The Uber Files: Lack of ethics and morality over ‘free market place’ will continue to haunt Uber

Bayes experts in strategy and entrepreneurship on why the business model will face questions after release of the Uber Files.

Uber’s failure to correctly promote itself as a free market place to drivers combined with a CEOs drive to be competitive in a progressive space for start-ups are key reasons the business model is coming under such heavy scrutiny.

Academic experts at Bayes Business School have commented on the organisation’s treatment of staff and its operating practices following the release of the Uber Files.
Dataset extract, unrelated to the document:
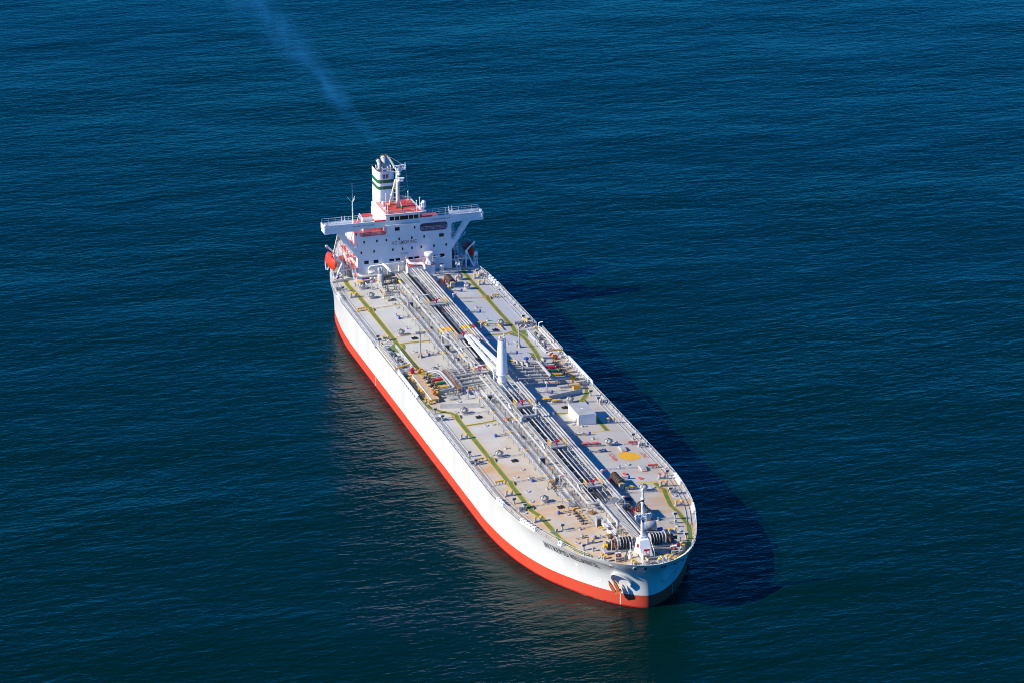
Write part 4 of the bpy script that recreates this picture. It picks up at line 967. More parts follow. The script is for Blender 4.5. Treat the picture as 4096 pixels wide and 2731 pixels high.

Professor Charles Baden-Fuller, Centenary Chair of Strategy, and Dr Ruben van Werven and Dr Nettra Pan, Lecturers in Entrepreneurship, believe the company’s attitude and its early stage processes have played a role in the criticism of its practices.

Professor Baden-Fuller was critical of Uber’s claims about its digital taxi service, and said the attitude of the company needed realignment.

“Clearly MacGann did wrong, but the company’s culture is also at fault. The whole attitude of Uber has been ‘we are a market place’ and by implication ‘it’s not just passengers who are free to choose but also drivers’.

“This publicity has always been incorrect as, at its core, Uber drivers are not free. There are a multitude of restrictions including when drivers can turn up to get rides, their ability to refuse rides, the limited amount of information drivers are given, and the limited time they must process that information on passengers before they have to accept the job – the list goes on.”

Professor Baden-Fuller added that there is a better model that can be followed, such as that used by Airbnb, which launched shortly before Uber in 2008.

“True matchmakers, such as Airbnb, have avoided similar criticism. This is because renters and home owners are under no coercion on their sites, although there are minor lapses on both sides that need to be such as not giving enough attention to appeasing neighbours.

“Uber, and copy-cats, have an ethical and moral responsibility to own up to what they are really doing on their platforms and to be honest to drivers, passengers and regulators alike.”

Travis Kalanick’s style combined with era of progressive start-up a possible recipe for disaster

The files lift the lid on the processes of Uber four years after its origin. Dr Ruben van Werven believes imprinting – entrepreneurs inscribing their ventures by making important decisions early on – can explain what happened at Uber; the mix of the ideas of former CEO Travis Kalanick and the ambition of the start-up were the point of origin for what followed.

“Imprinting is the idea that the environment a start-up is in at the time of founding, as well as characteristics of the founding entrepreneur, can leave a long-lasting mark on the company,” said Dr van Werven.

“This may mean that the combination of Uber being founded in 2009, when everyone started getting seriously excited about revolutionary start-ups, and Travis Kalanick’s style sowed the seeds for the kind of behaviour that has been exposed in the Uber leaks.”

Uber’s spark into life must serve as warning to policymakers in next decade

Dr Nettra Pan adds the emergence of a company like Uber should not have come as a surprise. More importantly, she says similar trends will occur, and it is the responsibility of governments to consider these if similar events as the violent taxi strikes that occurred in France are to be avoided.

“The kindling was ready and only awaiting a spark,” said Dr Pan. “It was not a matter of if such a company would be founded, or even when as the conditions started emerging, but by whom? And supported by whom?

“Venture supporters and policy makers should look forward and try to consider the inevitable products that are bound to launch in this decade and that, when launched, may render whole professions, if not obsolete, then at least feeling the pain to the point of violent chaos, as hardworking taxi drivers fighting for their livelihood will attest.”

Dr Pan also highlighted the ways entrepreneurs can think in ‘the thrill’ of business. She believes values can be forgotten and become warped as the conscience rationalises decisions.

“The personal values that founders commit to upholding and defending can make a huge difference in minor decisions (for example, Uber's decision to put up a 'God View' of all customers worldwide). Yet initial goals are easy to forget in the thrill, urgency and excitement of making sure your business survives. What founders started off wanting to achieve becomes quieter and easier to brush away so this voice of conscience simply asks, ‘what if we do this differently?’ (e.g., put up God View in a way that protects personal customer data).

“The good news is that the right questions can be amplified with processes and traditions that work for each team, and these practices can help founders nudge their profit-driven companies into a more profitable, mission-driven ones.”